El pueblo americano no abomina de la guerra. Abomina de la derrota. Lo cual quiere decir que abomina igualmente de navegar a la deriva. Y a la deriva navegamos durante buena parte de 2006, ese annus horribilis que arrancó con la destrucción de la Mezquita Dorada de Samarra por parte de Abú Musab al Zarqaui. Hasta que, en 2007, adoptamos una nueva estrategia en la lucha contra la insurgencia (el famoso "aumento de tropas") y el curso de la guerra experimentó un profundo cambio.
Estábamos perdiendo tanto en Irak como en casa. En el frente nacional, Petraeus se empleó a fondo para desinflar el globo de la retirada, que parecía iba a alcanzar un volumen descomunal este mismo verano. Para ello, hubo de demostrar que se estaban logrando avances irrefutables sobre el terreno y proponer pequeñas retiradas inmediatas, seguidas de la total liquidación del "aumento" allá por el próximo verano. Esas retiradas deberían bastar para ganarse a los temblorosos senadores republicanos y, quizá aún más importante, a los barandas del Pentágono.
Las guerras ya no las libran los jefazos de despacho, sino los mandos que están al pie del cañón, sobre el terreno. Los mandos como Petraeus. La labor de los jefazos consiste en erigir ejércitos, en reclutar, entrenar, equipar, dirigir. La de Petraeus, en emplear esos ejércitos para ganar guerras. Los jefazos están bastante y razonablemente preocupados por la enorme tensión a que están sometidas sus fuerzas en todo el mundo como consecuencia del ritmo de las operaciones que tienen lugar en Irak. Por ello, las recomendaciones de Petraeus sobre las retiradas han evitado una revuelta de los generales.
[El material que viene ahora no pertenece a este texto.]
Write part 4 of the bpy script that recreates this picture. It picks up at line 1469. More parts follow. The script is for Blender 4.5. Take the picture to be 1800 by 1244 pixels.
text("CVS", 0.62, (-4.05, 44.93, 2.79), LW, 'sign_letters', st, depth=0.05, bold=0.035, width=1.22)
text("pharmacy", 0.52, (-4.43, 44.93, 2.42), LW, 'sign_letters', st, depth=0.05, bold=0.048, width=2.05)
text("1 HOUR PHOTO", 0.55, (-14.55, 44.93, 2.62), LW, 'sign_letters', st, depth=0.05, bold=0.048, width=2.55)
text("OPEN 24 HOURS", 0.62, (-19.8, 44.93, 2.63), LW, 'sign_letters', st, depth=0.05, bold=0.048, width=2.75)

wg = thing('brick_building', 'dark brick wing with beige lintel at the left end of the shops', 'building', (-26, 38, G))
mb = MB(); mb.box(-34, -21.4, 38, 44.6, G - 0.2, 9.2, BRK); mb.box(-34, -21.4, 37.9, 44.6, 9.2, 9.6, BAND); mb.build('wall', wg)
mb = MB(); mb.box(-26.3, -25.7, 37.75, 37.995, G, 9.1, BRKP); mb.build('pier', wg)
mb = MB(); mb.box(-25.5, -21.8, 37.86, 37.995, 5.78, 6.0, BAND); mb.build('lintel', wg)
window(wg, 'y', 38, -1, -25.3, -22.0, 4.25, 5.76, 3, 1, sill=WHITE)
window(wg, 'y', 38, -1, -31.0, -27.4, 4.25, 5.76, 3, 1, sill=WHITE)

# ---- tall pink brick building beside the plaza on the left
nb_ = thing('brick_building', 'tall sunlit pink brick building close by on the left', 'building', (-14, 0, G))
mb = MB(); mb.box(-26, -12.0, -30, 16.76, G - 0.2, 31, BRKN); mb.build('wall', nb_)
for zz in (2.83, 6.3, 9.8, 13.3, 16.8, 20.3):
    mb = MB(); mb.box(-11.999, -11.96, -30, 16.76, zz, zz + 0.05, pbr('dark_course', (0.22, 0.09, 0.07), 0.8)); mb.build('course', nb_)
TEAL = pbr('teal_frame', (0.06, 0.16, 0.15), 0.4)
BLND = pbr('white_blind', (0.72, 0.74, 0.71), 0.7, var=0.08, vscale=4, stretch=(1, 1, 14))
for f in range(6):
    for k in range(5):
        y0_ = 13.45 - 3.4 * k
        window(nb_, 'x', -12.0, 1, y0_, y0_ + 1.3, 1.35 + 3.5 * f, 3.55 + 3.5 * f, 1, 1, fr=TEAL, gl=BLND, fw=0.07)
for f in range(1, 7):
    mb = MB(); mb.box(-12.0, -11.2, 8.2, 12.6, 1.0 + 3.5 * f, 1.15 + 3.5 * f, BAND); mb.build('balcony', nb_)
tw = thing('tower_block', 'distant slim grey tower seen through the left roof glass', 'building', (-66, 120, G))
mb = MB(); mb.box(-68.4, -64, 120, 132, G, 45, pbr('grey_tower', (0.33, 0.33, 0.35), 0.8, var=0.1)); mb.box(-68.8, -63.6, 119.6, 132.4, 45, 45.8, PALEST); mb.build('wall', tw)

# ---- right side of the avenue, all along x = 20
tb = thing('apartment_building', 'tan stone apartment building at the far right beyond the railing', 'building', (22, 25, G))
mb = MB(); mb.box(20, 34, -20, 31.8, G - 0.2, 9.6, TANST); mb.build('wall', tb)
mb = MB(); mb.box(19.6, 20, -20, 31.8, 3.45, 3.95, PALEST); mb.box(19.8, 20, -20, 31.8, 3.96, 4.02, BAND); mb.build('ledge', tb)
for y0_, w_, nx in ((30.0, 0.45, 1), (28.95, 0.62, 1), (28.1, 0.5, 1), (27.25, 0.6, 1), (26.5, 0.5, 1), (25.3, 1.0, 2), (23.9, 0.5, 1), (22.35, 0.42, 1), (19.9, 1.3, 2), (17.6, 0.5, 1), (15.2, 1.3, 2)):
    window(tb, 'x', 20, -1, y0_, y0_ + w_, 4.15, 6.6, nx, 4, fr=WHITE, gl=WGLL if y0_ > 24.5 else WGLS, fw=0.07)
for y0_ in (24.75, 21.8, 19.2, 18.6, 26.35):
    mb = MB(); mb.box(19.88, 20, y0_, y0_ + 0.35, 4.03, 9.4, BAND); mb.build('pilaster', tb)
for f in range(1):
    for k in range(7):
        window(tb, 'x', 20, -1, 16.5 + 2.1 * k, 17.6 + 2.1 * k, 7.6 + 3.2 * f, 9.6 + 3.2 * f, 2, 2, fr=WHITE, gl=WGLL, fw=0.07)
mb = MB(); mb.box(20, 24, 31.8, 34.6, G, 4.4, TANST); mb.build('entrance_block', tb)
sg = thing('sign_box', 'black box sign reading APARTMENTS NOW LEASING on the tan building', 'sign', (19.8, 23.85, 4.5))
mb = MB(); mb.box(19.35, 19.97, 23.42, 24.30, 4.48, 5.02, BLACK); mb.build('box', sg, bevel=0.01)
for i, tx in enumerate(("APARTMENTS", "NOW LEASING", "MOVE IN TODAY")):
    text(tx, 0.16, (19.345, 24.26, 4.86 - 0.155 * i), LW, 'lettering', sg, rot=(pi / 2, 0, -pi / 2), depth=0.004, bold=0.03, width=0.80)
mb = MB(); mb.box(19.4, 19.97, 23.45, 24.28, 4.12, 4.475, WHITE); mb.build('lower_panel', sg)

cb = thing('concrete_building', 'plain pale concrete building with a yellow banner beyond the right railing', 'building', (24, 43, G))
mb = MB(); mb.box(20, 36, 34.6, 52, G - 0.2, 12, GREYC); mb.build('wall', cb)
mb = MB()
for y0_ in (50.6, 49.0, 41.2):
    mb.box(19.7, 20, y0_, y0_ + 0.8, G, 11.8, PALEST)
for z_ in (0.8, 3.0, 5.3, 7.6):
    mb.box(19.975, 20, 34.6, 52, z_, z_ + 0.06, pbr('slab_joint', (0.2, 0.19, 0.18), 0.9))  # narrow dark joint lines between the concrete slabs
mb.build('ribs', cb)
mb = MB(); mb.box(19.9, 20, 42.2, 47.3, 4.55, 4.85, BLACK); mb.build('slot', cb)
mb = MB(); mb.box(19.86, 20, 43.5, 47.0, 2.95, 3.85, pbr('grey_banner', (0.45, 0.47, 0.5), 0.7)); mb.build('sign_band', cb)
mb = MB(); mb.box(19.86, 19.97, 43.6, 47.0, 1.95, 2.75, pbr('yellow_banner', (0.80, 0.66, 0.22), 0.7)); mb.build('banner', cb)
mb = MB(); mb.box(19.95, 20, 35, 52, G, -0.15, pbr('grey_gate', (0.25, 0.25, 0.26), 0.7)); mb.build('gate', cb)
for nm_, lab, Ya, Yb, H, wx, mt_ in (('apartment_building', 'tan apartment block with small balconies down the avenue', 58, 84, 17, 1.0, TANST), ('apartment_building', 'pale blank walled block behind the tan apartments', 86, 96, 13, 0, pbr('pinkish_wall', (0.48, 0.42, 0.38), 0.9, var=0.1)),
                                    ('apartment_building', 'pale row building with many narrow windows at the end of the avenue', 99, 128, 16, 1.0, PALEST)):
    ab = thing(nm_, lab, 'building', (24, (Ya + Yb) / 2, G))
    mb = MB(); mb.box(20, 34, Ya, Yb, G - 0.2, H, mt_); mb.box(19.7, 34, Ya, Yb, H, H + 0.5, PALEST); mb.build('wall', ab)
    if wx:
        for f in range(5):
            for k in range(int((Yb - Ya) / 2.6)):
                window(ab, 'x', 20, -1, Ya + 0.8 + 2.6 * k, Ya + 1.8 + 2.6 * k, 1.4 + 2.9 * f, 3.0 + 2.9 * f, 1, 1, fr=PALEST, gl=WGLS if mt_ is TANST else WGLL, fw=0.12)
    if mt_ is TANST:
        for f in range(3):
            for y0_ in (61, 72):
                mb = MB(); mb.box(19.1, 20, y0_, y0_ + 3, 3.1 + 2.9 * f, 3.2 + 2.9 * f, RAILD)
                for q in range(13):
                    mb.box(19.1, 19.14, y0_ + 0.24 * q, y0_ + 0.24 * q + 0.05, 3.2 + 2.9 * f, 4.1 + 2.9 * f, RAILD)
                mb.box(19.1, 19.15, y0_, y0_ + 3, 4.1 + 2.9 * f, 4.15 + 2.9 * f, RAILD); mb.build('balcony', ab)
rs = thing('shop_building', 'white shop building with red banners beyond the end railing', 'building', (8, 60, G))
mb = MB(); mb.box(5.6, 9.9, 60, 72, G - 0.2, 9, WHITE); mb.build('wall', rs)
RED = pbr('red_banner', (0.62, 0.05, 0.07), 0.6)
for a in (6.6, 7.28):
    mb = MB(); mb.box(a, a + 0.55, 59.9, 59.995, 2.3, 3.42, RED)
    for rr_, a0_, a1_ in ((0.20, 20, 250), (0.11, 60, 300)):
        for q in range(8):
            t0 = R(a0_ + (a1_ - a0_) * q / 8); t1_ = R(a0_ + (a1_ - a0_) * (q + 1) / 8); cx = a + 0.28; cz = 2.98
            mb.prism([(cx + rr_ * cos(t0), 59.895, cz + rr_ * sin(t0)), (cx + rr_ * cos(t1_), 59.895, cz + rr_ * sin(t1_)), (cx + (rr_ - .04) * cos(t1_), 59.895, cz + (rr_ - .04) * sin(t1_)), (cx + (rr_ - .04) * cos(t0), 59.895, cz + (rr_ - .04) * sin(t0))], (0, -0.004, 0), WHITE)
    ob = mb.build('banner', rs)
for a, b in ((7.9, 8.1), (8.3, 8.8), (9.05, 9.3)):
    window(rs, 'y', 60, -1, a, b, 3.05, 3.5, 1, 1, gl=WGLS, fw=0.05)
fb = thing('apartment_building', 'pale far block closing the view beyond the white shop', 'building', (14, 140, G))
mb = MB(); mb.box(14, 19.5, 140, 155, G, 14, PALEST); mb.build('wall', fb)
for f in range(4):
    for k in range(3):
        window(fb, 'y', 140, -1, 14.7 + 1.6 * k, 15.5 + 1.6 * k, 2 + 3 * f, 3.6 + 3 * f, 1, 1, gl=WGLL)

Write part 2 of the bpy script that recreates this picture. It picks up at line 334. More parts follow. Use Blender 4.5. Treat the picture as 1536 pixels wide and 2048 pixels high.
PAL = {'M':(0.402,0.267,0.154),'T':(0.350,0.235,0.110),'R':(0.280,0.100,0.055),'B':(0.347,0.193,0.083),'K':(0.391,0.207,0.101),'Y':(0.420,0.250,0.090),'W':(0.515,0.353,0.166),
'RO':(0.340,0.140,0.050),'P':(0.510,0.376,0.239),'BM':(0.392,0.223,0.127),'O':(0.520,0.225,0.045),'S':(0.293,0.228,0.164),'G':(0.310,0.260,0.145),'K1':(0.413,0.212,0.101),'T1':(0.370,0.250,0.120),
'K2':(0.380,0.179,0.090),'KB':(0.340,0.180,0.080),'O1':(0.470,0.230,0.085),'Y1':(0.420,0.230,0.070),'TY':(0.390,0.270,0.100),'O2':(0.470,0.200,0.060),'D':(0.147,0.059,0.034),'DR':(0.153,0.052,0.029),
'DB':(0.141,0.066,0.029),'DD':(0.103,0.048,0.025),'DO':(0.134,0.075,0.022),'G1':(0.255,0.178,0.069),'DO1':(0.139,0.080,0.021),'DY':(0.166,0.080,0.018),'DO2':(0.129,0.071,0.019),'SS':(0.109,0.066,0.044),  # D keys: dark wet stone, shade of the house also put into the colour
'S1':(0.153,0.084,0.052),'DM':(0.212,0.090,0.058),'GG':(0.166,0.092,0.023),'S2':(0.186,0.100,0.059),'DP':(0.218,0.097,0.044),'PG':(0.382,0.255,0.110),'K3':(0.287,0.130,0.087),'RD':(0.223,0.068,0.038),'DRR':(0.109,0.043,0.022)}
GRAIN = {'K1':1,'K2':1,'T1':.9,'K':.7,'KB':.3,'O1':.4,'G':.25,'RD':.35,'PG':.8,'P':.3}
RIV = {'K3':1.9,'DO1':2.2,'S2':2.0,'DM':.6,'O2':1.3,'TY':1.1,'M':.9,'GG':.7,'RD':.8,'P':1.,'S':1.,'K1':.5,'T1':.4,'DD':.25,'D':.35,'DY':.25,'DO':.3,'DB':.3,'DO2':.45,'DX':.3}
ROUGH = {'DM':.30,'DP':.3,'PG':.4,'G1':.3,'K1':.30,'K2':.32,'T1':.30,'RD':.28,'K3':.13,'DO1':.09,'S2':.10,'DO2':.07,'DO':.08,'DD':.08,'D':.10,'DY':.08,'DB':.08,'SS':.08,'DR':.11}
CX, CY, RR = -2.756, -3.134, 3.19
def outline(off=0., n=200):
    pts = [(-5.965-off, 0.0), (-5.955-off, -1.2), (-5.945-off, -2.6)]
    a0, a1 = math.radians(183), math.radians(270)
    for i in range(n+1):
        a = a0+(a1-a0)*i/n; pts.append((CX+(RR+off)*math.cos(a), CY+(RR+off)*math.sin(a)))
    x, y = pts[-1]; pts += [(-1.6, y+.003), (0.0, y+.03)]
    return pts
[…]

Los logros de Petraeus no son cosa de prestidigitación. Si no hubiera conseguido un progreso real y demostrado sobre el terreno, un progreso del que han dado cuenta numerosos observadores independientes, incluso algún demócrata progre, su comparecencia en el Congreso no habría influido en nadie. Su testimonio, firme y franco, le ha brindado el tiempo que precisa para alcanzar esa "oportunidad realista" de éxito.
No hablamos del Irak democrático y unido que deseábamos el día en que echamos abajo la estatua de Sadam en Bagdad, sino de un Irak radicalmente descentralizado, con la suficiente autonomía y autosuficiencia regionales como para que pueda darse una coexistencia tolerable entre fuerzas encontradas. Se trata de un objetivo a largo plazo, y aún resulta bastante problemático. No obstante, y si nos adentramos en los parámetros del corto plazo, tenemos una oportunidad realista de obtener otro éxito que, aunque en el contexto iraquí es de segundo orden, en el global es de primerísima categoría: la derrota de Al Qaeda en Irak.
Tras ser expulsada de un país, Afganistán, al que había emponzoñado, Al Qaeda aprovechó la inestabilidad que siguió a la caída de Sadam para establecerse en el corazón mismo del Oriente Próximo árabe, el Irak sunní. Pero ahora, y a la vista de todo el mundo, los sunníes de Irak están vomitando a Al Qaeda, por utilizar una expresión bíblica. Para la red terrorista, se trata de una derrota y una humillación extremas: una población árabe y musulmana le está plantando cara hasta tal punto que ha dado en aliarse con los infieles, los extranjeros, los ocupantes.
El mero hecho de librar con éxito tal batalla, y con independencia de su efecto general en la estabilización de Irak, ya sería suficiente para justificar la estrategia del aumento de tropas. La revuelta del Irak sunní contra Al Qaeda es un hito en la guerra contra el terror. Así las cosas, hay que permitir a Petraeus que siga adelante con su plan.